I keep doing that chain-tweet thing instead of posting on DW like a civilized being.
So I looked a little further into that weird-ass “Santé” groupset that Brigadelle’s brake levers are from.
Facts are thin, but it looks like about a 2-yr (1988 and 1989) production run. Shimano positioned it between 600 (later called Ultegra) and Dura-Ace, which is a slot in their line that doesn’t exist anymore. (They use this rolling tier system with a trickle-down strategy for new tech. Dura-Ace is the racing group and test-ground; it's for sponsored humans, not regular humans. Ultegra is the ne plus ultra for people spending too much of their own money.)
Anyway, it seems like Santé was a test, to see if visual style could upsell components. What's interesting to me is that it seemed remarkably un-cynical: the tech WAS actually top shelf; making it LOOK top-shelf was an add-on, not a replacement.

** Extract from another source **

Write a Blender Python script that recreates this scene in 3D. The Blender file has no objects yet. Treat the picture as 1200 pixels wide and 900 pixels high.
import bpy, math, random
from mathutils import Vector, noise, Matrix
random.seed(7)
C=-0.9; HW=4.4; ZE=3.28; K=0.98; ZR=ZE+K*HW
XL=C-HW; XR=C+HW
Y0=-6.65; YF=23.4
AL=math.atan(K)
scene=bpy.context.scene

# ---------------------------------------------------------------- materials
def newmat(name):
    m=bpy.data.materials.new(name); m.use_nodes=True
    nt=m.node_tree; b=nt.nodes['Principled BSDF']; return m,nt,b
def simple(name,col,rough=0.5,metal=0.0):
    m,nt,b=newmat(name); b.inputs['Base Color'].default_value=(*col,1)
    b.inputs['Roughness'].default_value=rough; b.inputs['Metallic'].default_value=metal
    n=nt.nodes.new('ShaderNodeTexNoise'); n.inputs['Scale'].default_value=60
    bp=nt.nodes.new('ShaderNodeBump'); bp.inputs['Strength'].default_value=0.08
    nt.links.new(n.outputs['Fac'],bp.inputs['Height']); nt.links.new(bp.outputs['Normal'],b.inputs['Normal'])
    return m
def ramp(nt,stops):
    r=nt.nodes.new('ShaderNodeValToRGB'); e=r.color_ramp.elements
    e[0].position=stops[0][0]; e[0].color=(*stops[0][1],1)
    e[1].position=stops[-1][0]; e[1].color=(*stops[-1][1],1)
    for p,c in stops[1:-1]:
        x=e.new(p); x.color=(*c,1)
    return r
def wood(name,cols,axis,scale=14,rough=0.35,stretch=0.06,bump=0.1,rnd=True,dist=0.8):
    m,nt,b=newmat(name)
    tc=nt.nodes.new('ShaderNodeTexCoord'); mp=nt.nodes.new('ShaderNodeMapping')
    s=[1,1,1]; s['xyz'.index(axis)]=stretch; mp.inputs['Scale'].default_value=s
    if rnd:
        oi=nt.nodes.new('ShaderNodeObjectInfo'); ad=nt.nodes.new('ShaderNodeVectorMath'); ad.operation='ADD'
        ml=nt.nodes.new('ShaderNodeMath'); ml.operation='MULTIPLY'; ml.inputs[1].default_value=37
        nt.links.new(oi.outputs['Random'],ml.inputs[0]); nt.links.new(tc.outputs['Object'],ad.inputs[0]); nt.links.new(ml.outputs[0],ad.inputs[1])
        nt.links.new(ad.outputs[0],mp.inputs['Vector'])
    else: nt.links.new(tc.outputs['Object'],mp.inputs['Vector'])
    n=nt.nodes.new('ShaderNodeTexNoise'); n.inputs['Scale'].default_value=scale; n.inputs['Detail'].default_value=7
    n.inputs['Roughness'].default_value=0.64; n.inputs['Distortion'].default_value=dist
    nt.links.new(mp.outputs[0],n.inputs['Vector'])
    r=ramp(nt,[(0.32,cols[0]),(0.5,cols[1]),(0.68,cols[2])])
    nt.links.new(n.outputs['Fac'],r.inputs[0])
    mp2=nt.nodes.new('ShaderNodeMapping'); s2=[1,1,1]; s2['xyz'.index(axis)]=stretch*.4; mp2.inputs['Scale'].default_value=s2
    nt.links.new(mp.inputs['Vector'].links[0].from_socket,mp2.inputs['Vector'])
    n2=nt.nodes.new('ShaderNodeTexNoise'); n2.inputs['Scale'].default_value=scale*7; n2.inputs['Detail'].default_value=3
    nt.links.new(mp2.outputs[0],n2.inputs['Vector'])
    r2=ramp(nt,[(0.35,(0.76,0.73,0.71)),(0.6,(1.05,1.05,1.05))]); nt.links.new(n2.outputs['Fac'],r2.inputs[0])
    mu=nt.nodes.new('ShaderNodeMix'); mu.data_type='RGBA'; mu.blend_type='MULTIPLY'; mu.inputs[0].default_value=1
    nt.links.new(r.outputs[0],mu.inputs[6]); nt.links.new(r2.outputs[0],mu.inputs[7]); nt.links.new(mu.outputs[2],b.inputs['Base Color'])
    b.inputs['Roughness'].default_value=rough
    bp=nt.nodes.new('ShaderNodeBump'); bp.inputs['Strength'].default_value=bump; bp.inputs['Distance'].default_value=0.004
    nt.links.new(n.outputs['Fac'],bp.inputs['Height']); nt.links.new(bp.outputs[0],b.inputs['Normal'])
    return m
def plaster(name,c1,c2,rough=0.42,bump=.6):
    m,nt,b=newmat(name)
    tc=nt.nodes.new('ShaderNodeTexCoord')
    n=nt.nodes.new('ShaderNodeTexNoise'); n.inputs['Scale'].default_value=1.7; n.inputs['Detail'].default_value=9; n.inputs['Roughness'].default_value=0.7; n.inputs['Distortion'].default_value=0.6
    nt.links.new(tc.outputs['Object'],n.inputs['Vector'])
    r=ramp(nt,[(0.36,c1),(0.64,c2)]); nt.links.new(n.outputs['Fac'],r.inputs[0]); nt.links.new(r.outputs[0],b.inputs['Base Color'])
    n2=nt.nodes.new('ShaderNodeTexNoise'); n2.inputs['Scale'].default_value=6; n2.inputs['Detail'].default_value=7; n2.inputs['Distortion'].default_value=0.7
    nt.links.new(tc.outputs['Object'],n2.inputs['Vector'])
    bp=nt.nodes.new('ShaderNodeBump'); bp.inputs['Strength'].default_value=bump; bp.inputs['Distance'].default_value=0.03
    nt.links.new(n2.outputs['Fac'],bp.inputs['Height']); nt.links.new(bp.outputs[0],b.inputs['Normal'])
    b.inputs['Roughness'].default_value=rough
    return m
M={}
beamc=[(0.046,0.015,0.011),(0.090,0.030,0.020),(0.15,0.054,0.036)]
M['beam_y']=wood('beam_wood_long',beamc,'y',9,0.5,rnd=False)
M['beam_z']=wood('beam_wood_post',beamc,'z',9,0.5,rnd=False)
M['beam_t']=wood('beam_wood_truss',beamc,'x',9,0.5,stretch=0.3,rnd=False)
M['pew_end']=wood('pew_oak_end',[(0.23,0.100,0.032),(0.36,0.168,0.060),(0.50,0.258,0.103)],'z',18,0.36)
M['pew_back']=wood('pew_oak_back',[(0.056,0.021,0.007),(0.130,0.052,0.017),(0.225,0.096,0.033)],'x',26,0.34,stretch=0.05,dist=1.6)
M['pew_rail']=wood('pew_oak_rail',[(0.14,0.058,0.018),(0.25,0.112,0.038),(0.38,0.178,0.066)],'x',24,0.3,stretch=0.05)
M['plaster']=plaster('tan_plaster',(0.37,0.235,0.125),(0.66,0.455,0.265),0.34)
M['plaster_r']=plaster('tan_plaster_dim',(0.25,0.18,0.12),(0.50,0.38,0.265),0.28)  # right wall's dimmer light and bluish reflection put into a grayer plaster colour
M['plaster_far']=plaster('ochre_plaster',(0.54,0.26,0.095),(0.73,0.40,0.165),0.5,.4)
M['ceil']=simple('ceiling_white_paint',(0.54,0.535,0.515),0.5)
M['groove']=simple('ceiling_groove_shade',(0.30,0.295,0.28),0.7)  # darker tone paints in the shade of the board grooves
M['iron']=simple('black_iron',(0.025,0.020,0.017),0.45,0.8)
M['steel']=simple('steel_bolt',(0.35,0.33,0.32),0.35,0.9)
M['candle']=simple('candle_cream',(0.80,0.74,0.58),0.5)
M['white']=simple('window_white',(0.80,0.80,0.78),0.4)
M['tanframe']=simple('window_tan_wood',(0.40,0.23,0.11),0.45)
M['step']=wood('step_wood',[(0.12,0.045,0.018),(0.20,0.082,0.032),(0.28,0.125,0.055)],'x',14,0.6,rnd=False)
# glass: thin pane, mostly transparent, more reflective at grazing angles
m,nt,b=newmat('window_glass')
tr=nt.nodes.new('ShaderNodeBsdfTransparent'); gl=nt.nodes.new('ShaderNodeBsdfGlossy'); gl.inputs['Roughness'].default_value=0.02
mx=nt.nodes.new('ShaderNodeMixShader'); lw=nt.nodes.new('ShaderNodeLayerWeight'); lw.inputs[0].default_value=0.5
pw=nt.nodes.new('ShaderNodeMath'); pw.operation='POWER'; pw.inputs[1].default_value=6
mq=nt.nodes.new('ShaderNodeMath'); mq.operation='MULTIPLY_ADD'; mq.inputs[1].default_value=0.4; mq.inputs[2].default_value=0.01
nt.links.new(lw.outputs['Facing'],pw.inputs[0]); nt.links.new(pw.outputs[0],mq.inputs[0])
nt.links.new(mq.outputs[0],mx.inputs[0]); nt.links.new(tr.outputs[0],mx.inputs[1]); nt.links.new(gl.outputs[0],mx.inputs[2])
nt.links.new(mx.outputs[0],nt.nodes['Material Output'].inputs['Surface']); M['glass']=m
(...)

So, long story short, not much of it was made and the remaining functional pieces are eBay-worthy fetish objects. I'm seeing similar brake levers (in only slightly better condition) going for $50, and new old stock downtube shift levers going for $250. I bought this whole bike for $160 in Minneapolis in 2007.
Bike history is kind of fun; no wonder Sheldon Brown was so into it. Every continent is the lost continent.

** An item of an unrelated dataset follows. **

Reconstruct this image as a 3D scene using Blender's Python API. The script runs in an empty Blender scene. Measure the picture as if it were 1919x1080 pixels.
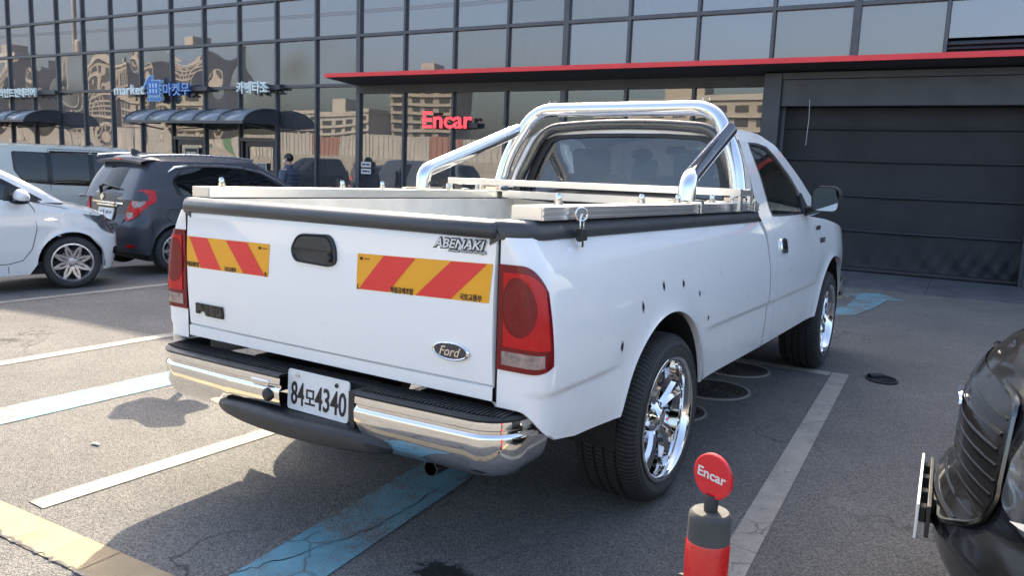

There’s some contemporary Santé marketing around the internet in scans. Consumer brochure, bike shop brochure. And god damn, whatever you think about polluting technical components with fashion, you have to admit those enameled derailleurs look hot as FUCK. You would ride that. I won't let you get away with saying you wouldn't ride that.
Also of note in those brochures: weird preference for passive voice, subtle ja→en translation artifacts, SO MUCH MAN THIGH. Basically they fell in from an alternate universe where corporate Japan got confused and decided yours truly was the preeminent American sex symbol.
@nfagerlund that era of bike parts was the golden era. Campy was even more into fancy design matched with great tech
— Luke Kanies (@puppetmasterd) September 26, 2015
I kinda hear that. I just bought a new bike; it has the 2015 (I think) version of Ultegra and IT RULES (it's difficult to even describe if you haven't experienced it, but the short version is that this is how bikes work in heaven), but the components look like nothing in particular. Visual design this decade seems focused on the frame (and certain static accessories), ignoring components. Maybe the Santé experiment was a bust, and looks turned out to be useless for selling component technology. I dunno.